**THE TASK**
Without including any pictures, copy each entry below exactly.

**DATA EXCERPTS**
************

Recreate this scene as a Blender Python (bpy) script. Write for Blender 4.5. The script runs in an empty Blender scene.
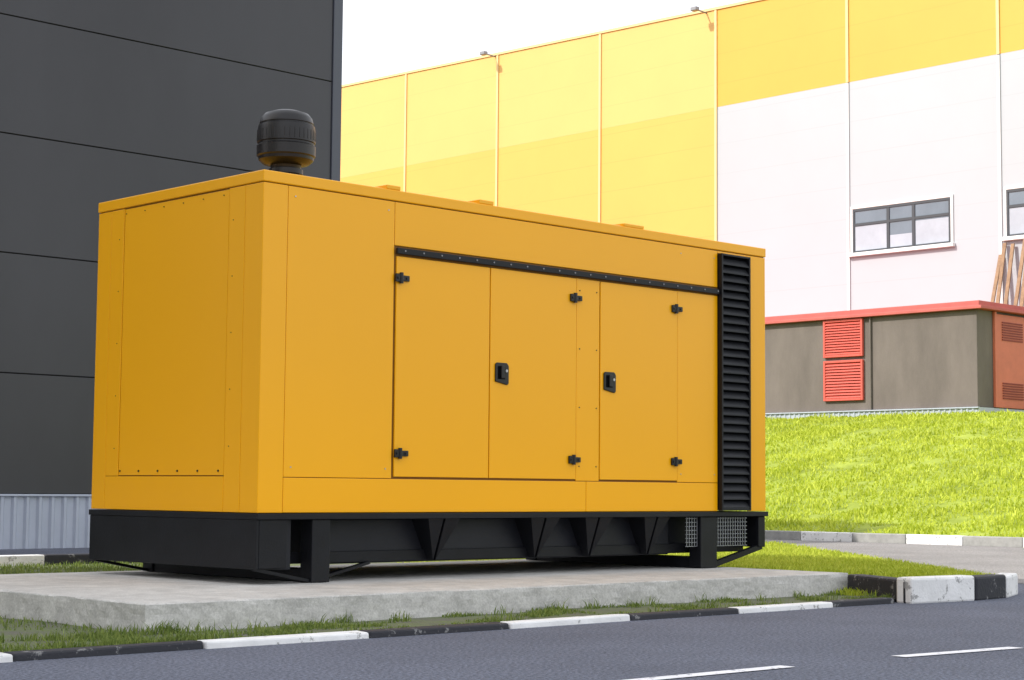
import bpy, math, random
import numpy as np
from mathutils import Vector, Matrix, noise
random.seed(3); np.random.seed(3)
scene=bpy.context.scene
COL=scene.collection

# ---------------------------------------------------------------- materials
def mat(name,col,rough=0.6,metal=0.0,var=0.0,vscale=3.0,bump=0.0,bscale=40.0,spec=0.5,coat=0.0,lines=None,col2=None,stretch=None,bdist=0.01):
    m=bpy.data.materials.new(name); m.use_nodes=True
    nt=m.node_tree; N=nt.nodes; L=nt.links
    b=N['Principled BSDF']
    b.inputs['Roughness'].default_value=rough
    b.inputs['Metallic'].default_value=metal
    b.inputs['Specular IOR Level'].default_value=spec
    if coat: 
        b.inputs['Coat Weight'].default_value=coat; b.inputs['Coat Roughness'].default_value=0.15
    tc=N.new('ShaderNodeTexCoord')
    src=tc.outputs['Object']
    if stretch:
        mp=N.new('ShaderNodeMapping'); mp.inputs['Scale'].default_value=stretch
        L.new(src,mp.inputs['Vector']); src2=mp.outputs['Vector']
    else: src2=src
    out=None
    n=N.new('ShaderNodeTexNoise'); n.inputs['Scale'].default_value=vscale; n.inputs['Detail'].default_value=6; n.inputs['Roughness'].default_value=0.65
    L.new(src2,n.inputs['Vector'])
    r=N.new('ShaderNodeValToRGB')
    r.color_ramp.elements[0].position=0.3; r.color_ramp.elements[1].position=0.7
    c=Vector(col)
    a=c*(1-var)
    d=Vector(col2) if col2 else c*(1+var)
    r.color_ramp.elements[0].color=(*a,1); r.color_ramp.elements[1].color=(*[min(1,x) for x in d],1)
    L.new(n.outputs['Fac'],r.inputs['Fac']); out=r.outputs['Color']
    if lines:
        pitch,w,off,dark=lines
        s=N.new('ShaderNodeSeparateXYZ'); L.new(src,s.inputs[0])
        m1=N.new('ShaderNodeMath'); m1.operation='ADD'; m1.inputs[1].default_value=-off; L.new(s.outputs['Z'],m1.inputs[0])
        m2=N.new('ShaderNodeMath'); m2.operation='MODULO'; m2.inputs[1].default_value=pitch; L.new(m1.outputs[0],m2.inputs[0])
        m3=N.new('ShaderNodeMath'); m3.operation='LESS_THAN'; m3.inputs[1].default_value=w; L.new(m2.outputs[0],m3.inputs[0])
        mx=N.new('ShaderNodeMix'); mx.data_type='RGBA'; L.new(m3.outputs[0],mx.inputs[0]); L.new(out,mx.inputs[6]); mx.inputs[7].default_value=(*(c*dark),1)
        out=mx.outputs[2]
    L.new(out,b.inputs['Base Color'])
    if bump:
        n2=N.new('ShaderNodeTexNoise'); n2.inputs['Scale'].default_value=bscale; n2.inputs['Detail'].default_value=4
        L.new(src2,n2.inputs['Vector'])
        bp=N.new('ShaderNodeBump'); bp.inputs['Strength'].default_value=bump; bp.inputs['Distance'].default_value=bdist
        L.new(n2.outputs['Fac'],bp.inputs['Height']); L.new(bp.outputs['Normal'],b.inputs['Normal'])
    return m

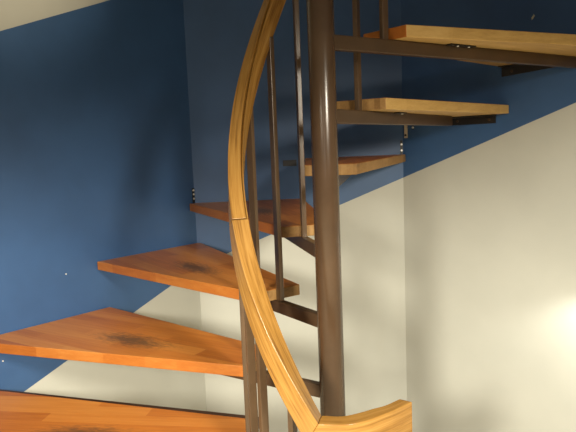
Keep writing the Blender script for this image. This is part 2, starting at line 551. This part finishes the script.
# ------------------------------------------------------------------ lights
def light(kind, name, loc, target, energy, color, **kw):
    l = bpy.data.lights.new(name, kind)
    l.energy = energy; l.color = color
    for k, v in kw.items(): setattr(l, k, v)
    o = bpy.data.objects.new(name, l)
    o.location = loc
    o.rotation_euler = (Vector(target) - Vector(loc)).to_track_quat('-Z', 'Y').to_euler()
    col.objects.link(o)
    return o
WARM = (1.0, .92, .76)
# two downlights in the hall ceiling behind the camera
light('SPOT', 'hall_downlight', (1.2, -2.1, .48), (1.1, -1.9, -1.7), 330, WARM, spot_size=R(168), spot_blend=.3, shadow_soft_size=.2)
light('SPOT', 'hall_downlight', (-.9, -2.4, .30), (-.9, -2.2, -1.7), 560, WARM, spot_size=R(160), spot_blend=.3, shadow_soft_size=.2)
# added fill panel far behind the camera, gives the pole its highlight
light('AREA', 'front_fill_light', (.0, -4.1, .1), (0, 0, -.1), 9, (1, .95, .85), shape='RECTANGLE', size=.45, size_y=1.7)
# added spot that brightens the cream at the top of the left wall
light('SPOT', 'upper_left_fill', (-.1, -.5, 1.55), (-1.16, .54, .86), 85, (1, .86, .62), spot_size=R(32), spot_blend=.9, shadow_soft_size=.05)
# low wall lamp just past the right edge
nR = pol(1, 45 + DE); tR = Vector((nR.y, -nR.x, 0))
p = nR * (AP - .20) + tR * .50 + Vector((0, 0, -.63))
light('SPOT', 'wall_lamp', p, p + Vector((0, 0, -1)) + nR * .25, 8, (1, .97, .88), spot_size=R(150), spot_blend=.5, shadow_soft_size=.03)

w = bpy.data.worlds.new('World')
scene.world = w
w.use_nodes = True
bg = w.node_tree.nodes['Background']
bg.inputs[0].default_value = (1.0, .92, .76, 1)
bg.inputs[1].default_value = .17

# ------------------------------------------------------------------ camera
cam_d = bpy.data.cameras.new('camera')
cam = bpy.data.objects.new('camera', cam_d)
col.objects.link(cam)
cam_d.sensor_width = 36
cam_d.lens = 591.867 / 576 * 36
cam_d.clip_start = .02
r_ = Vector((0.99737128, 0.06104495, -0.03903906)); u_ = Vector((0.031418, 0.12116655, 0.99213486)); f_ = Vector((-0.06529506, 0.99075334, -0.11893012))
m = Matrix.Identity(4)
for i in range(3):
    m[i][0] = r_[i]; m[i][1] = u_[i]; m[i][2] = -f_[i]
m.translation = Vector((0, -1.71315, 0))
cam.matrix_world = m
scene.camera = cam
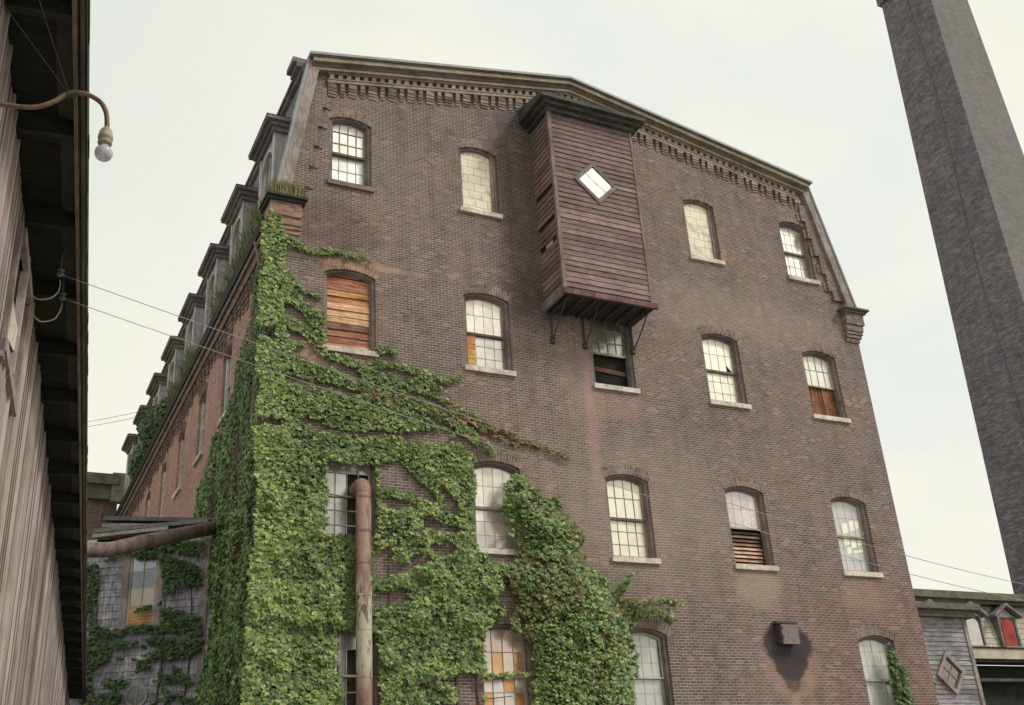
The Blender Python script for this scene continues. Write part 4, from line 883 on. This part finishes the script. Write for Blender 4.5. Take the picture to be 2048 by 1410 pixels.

************

**EXERCISE OUTPUT**
Recreate this scene as a Blender Python (bpy) script. Write for Blender 4.5. The script runs in an empty Blender scene.
import bpy, math, random
import numpy as np
from mathutils import Vector, Matrix, noise
random.seed(3); np.random.seed(3)
scene=bpy.context.scene
COL=scene.collection

# ---------------------------------------------------------------- materials
def mat(name,col,rough=0.6,metal=0.0,var=0.0,vscale=3.0,bump=0.0,bscale=40.0,spec=0.5,coat=0.0,lines=None,col2=None,stretch=None,bdist=0.01):
    m=bpy.data.materials.new(name); m.use_nodes=True
    nt=m.node_tree; N=nt.nodes; L=nt.links
    b=N['Principled BSDF']
    b.inputs['Roughness'].default_value=rough
    b.inputs['Metallic'].default_value=metal
    b.inputs['Specular IOR Level'].default_value=spec
    if coat: 
        b.inputs['Coat Weight'].default_value=coat; b.inputs['Coat Roughness'].default_value=0.15
    tc=N.new('ShaderNodeTexCoord')
    src=tc.outputs['Object']
    if stretch:
        mp=N.new('ShaderNodeMapping'); mp.inputs['Scale'].default_value=stretch
        L.new(src,mp.inputs['Vector']); src2=mp.outputs['Vector']
    else: src2=src
    out=None
    n=N.new('ShaderNodeTexNoise'); n.inputs['Scale'].default_value=vscale; n.inputs['Detail'].default_value=6; n.inputs['Roughness'].default_value=0.65
    L.new(src2,n.inputs['Vector'])
    r=N.new('ShaderNodeValToRGB')
    r.color_ramp.elements[0].position=0.3; r.color_ramp.elements[1].position=0.7
    c=Vector(col)
    a=c*(1-var)
    d=Vector(col2) if col2 else c*(1+var)
    r.color_ramp.elements[0].color=(*a,1); r.color_ramp.elements[1].color=(*[min(1,x) for x in d],1)
    L.new(n.outputs['Fac'],r.inputs['Fac']); out=r.outputs['Color']
    if lines:
        pitch,w,off,dark=lines
        s=N.new('ShaderNodeSeparateXYZ'); L.new(src,s.inputs[0])
        m1=N.new('ShaderNodeMath'); m1.operation='ADD'; m1.inputs[1].default_value=-off; L.new(s.outputs['Z'],m1.inputs[0])
        m2=N.new('ShaderNodeMath'); m2.operation='MODULO'; m2.inputs[1].default_value=pitch; L.new(m1.outputs[0],m2.inputs[0])
        m3=N.new('ShaderNodeMath'); m3.operation='LESS_THAN'; m3.inputs[1].default_value=w; L.new(m2.outputs[0],m3.inputs[0])
        mx=N.new('ShaderNodeMix'); mx.data_type='RGBA'; L.new(m3.outputs[0],mx.inputs[0]); L.new(out,mx.inputs[6]); mx.inputs[7].default_value=(*(c*dark),1)
        out=mx.outputs[2]
    L.new(out,b.inputs['Base Color'])
    if bump:
        n2=N.new('ShaderNodeTexNoise'); n2.inputs['Scale'].default_value=bscale; n2.inputs['Detail'].default_value=4
        L.new(src2,n2.inputs['Vector'])
        bp=N.new('ShaderNodeBump'); bp.inputs['Strength'].default_value=bump; bp.inputs['Distance'].default_value=bdist
        L.new(n2.outputs['Fac'],bp.inputs['Height']); L.new(bp.outputs['Normal'],b.inputs['Normal'])
    return m

Keep writing the Blender script for this image. This is part 2, starting at line 551. This part finishes the script.
# ------------------------------------------------------------------ lights
def light(kind, name, loc, target, energy, color, **kw):
    l = bpy.data.lights.new(name, kind)
    l.energy = energy; l.color = color
    for k, v in kw.items(): setattr(l, k, v)
    o = bpy.data.objects.new(name, l)
    o.location = loc
    o.rotation_euler = (Vector(target) - Vector(loc)).to_track_quat('-Z', 'Y').to_euler()
    col.objects.link(o)
    return o
WARM = (1.0, .92, .76)
# two downlights in the hall ceiling behind the camera
light('SPOT', 'hall_downlight', (1.2, -2.1, .48), (1.1, -1.9, -1.7), 330, WARM, spot_size=R(168), spot_blend=.3, shadow_soft_size=.2)
light('SPOT', 'hall_downlight', (-.9, -2.4, .30), (-.9, -2.2, -1.7), 560, WARM, spot_size=R(160), spot_blend=.3, shadow_soft_size=.2)
# added fill panel far behind the camera, gives the pole its highlight
light('AREA', 'front_fill_light', (.0, -4.1, .1), (0, 0, -.1), 9, (1, .95, .85), shape='RECTANGLE', size=.45, size_y=1.7)
# added spot that brightens the cream at the top of the left wall
light('SPOT', 'upper_left_fill', (-.1, -.5, 1.55), (-1.16, .54, .86), 85, (1, .86, .62), spot_size=R(32), spot_blend=.9, shadow_soft_size=.05)
# low wall lamp just past the right edge
nR = pol(1, 45 + DE); tR = Vector((nR.y, -nR.x, 0))
p = nR * (AP - .20) + tR * .50 + Vector((0, 0, -.63))
light('SPOT', 'wall_lamp', p, p + Vector((0, 0, -1)) + nR * .25, 8, (1, .97, .88), spot_size=R(150), spot_blend=.5, shadow_soft_size=.03)

w = bpy.data.worlds.new('World')
scene.world = w
w.use_nodes = True
bg = w.node_tree.nodes['Background']
bg.inputs[0].default_value = (1.0, .92, .76, 1)
bg.inputs[1].default_value = .17

# ------------------------------------------------------------------ camera
cam_d = bpy.data.cameras.new('camera')
cam = bpy.data.objects.new('camera', cam_d)
col.objects.link(cam)
cam_d.sensor_width = 36
cam_d.lens = 591.867 / 576 * 36
cam_d.clip_start = .02
r_ = Vector((0.99737128, 0.06104495, -0.03903906)); u_ = Vector((0.031418, 0.12116655, 0.99213486)); f_ = Vector((-0.06529506, 0.99075334, -0.11893012))
m = Matrix.Identity(4)
for i in range(3):
    m[i][0] = r_[i]; m[i][1] = u_[i]; m[i][2] = -f_[i]
m.translation = Vector((0, -1.71315, 0))
cam.matrix_world = m
scene.camera = cam
The Blender Python script for this scene continues. Write part 4, from line 883 on. This part finishes the script. Write for Blender 4.5. Take the picture to be 2048 by 1410 pixels.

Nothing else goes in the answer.